*** SOURCE EXCERPT ***

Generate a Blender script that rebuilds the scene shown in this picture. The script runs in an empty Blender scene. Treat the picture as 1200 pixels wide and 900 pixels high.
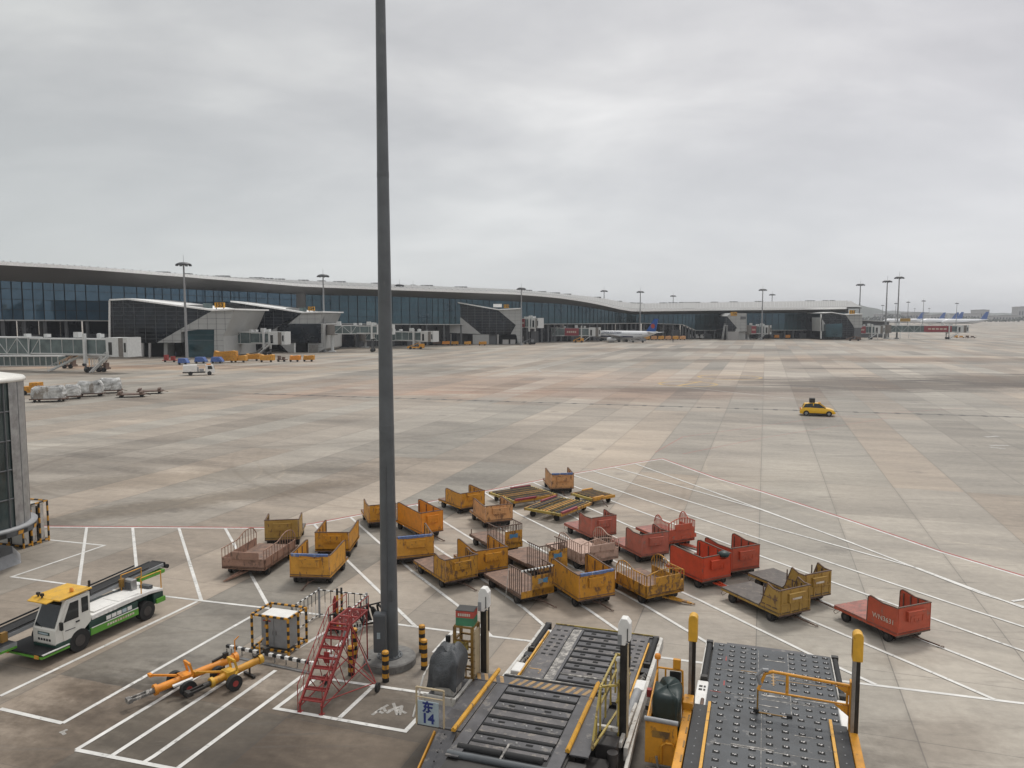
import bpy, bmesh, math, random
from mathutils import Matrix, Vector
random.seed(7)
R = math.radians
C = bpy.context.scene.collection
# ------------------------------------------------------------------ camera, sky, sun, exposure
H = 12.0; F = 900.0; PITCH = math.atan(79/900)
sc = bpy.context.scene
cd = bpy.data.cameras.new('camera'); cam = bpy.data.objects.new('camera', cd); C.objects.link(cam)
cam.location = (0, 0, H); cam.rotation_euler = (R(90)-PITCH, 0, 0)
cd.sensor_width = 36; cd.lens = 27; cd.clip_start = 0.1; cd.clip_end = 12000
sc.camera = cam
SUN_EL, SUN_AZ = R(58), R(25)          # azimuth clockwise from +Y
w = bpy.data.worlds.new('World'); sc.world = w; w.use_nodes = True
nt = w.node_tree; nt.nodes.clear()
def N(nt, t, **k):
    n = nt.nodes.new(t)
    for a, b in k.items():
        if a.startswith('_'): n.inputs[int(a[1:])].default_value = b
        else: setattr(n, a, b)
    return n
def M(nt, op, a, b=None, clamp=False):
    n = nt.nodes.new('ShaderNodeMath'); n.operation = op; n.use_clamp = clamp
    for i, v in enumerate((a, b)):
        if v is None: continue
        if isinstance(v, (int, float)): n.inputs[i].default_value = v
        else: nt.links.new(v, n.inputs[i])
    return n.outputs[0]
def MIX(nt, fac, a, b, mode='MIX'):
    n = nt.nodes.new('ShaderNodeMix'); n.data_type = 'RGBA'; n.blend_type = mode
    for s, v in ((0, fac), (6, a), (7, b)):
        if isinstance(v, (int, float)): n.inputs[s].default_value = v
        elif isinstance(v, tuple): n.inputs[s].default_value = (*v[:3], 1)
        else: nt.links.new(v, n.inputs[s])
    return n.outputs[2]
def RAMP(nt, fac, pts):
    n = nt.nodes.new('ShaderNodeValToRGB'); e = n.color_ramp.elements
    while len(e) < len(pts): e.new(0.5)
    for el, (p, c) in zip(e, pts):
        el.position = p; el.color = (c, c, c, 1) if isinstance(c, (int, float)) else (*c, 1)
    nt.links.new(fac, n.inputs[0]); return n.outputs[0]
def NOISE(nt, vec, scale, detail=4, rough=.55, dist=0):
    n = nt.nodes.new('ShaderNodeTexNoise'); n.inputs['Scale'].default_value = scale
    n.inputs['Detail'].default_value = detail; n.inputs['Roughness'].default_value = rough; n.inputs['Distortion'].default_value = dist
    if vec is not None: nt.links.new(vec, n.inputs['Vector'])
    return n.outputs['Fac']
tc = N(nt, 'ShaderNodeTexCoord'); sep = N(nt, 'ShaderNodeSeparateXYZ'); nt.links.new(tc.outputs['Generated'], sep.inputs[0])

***

AIM: Drop the images and repeat the data exactly.

RESULT OF THIS TASK:
Generate a Blender script that rebuilds the scene shown in this picture. The script runs in an empty Blender scene. Treat the picture as 1200 pixels wide and 900 pixels high.
import bpy, bmesh, math, random
from mathutils import Matrix, Vector
random.seed(7)
R = math.radians
C = bpy.context.scene.collection
# ------------------------------------------------------------------ camera, sky, sun, exposure
H = 12.0; F = 900.0; PITCH = math.atan(79/900)
sc = bpy.context.scene
cd = bpy.data.cameras.new('camera'); cam = bpy.data.objects.new('camera', cd); C.objects.link(cam)
cam.location = (0, 0, H); cam.rotation_euler = (R(90)-PITCH, 0, 0)
cd.sensor_width = 36; cd.lens = 27; cd.clip_start = 0.1; cd.clip_end = 12000
sc.camera = cam
SUN_EL, SUN_AZ = R(58), R(25)          # azimuth clockwise from +Y
w = bpy.data.worlds.new('World'); sc.world = w; w.use_nodes = True
nt = w.node_tree; nt.nodes.clear()
def N(nt, t, **k):
    n = nt.nodes.new(t)
    for a, b in k.items():
        if a.startswith('_'): n.inputs[int(a[1:])].default_value = b
        else: setattr(n, a, b)
    return n
def M(nt, op, a, b=None, clamp=False):
    n = nt.nodes.new('ShaderNodeMath'); n.operation = op; n.use_clamp = clamp
    for i, v in enumerate((a, b)):
        if v is None: continue
        if isinstance(v, (int, float)): n.inputs[i].default_value = v
        else: nt.links.new(v, n.inputs[i])
    return n.outputs[0]
def MIX(nt, fac, a, b, mode='MIX'):
    n = nt.nodes.new('ShaderNodeMix'); n.data_type = 'RGBA'; n.blend_type = mode
    for s, v in ((0, fac), (6, a), (7, b)):
        if isinstance(v, (int, float)): n.inputs[s].default_value = v
        elif isinstance(v, tuple): n.inputs[s].default_value = (*v[:3], 1)
        else: nt.links.new(v, n.inputs[s])
    return n.outputs[2]
def RAMP(nt, fac, pts):
    n = nt.nodes.new('ShaderNodeValToRGB'); e = n.color_ramp.elements
    while len(e) < len(pts): e.new(0.5)
    for el, (p, c) in zip(e, pts):
        el.position = p; el.color = (c, c, c, 1) if isinstance(c, (int, float)) else (*c, 1)
    nt.links.new(fac, n.inputs[0]); return n.outputs[0]
def NOISE(nt, vec, scale, detail=4, rough=.55, dist=0):
    n = nt.nodes.new('ShaderNodeTexNoise'); n.inputs['Scale'].default_value = scale
    n.inputs['Detail'].default_value = detail; n.inputs['Roughness'].default_value = rough; n.inputs['Distortion'].default_value = dist
    if vec is not None: nt.links.new(vec, n.inputs['Vector'])
    return n.outputs['Fac']
tc = N(nt, 'ShaderNodeTexCoord'); sep = N(nt, 'ShaderNodeSeparateXYZ'); nt.links.new(tc.outputs['Generated'], sep.inputs[0])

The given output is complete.